Rivers of Justice

 

I was born by the river, in a little tent

Oh, and just like the river

I've been running ever since

 

‘Change Gonna Come’ recorded by Sam Cooke January 30th 1964

 

The river has been important since the dawn of civilization and has served as a commercial hub and lifeline for countless peoples over many millennia. Yet there has always seemed to be a justice that was out of reach for some. So, shall the struggle always continue and be found in the very soil that we inhabit? In his poem ‘Negro Speaks of Rivers’, Langston Hughes connected black people to a place and time even older than the earth. The oldest rivers become veins of blood (and life) running through mankind and we stand with him as we witness the unfolding of human history under the tutelage of black skin aglow with regality. Hughes penned this poem at 18, a couple of years after he had gotten assaulted after wandering into a Polish neighborhood his sophomore year in Chicago. Those words in me produce a sort of indescribable pride that emboldens ones resolve to continue to speak in a loud voice and fight for justice.

In April of 2017 me and a couple of pastors I worked with embarked on the journey of a lifetime to the opening of the Lynching Memorial in Montgomery Alabama. Sponsored by the Equal Justice Initiative, an organization committed to fighting for reforms in the justice system. I instructed my two counterparts to give me space to process. I knew I would be connecting to some painful experiences. As soon as I slowly approached the memorial that day it felt like I was stepping onto hallowed ground. Where the casualties of a sinful country had exacted penance from a suffering but strong people. There is a long winding walkway that serves as the entry into the teeth of the memorial. Where hundreds of steel beams rusted with the elements waited to hang overhead mimicking the very scale of the genocide lynching became. I didn’t make it too far until I needed to sit on a bench and weep for an hour. I began to imagine the fear that gripped many of my people as they moved through the same woods that surrounded the site. You see Alabama had perfected the human trafficking of Africans like no other place had. They constructed railroads to shuffle these brown bodies from places like Savannah to the state that became the epicenter in the South for the fight for civil rights in the 50s and 60s. After the tears stopped streaming down my cheeks and many had stopped to console me, I made my way to the center of the structure to a small mound that served as a place I would memorialize out loud those dead with that same poem by Langston Hughes that crescendos with the lines :

 

I bathed in the Euphrates when dawns were young.
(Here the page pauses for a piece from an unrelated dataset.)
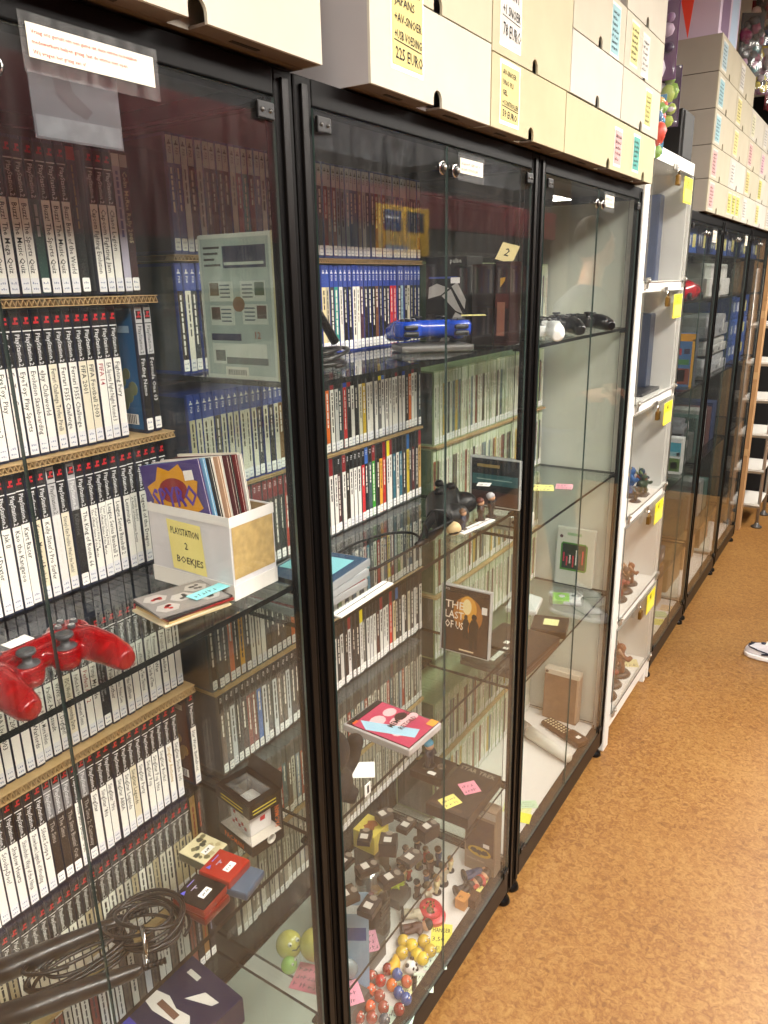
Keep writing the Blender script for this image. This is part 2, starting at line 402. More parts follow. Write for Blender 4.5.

I built my hut near the Congo and it lulled me to    

       sleep.

I looked upon the Nile and raised the pyramids

       above it.

 

From Negro Speaks of Rivers by Langston Hughes, 1921

 

As I shrieked these words from a throat hoarse from crying, I felt as if some sort of chain-mail weight had been lifted off of my heart. In this work there is a connection with the lines from Sam Cooke’s haunting track ‘Change Gonna Come’ recorded the year after the march on Washington and Martin Luther King Jr’s “I have a Dream Speech” was delivered. It is a song many people in the US know the words to and is played still rather frequently. Mainly as an homage to all who have died and those who still hope we will be a healed people after all.

There is a stream I feel connects me to the struggles of the past like a never ending consciousness that bids one on into a dangerous future. Many justice seekers of old would speak with a confidence that communicated an inevitability to their struggle. While I aim to always honor black history with my black present I remain aware of the unrolling of black future. One where we hear the constant echoes of the voices of our ancestors and are moved to create life in freedom unseen by anyone. In these times the lament and the pain can be the most present. But it is the joy and beauty of this never-ending river of time that encourages us on. The struggle is not against its current but through it. I close with one of MLK’s favorite biblical passages about justice:

“I hate, I despise your religious festivals;

your assemblies are a stench to me.

Even though you bring me burnt offerings and grain offerings,

I will not accept them.

Though you bring choice fellowship offerings,

I will have no regard for them.

Away with the noise of your songs!

I will not listen to the music of your harps.

But let justice roll on like a river,

righteousness like a never-failing stream!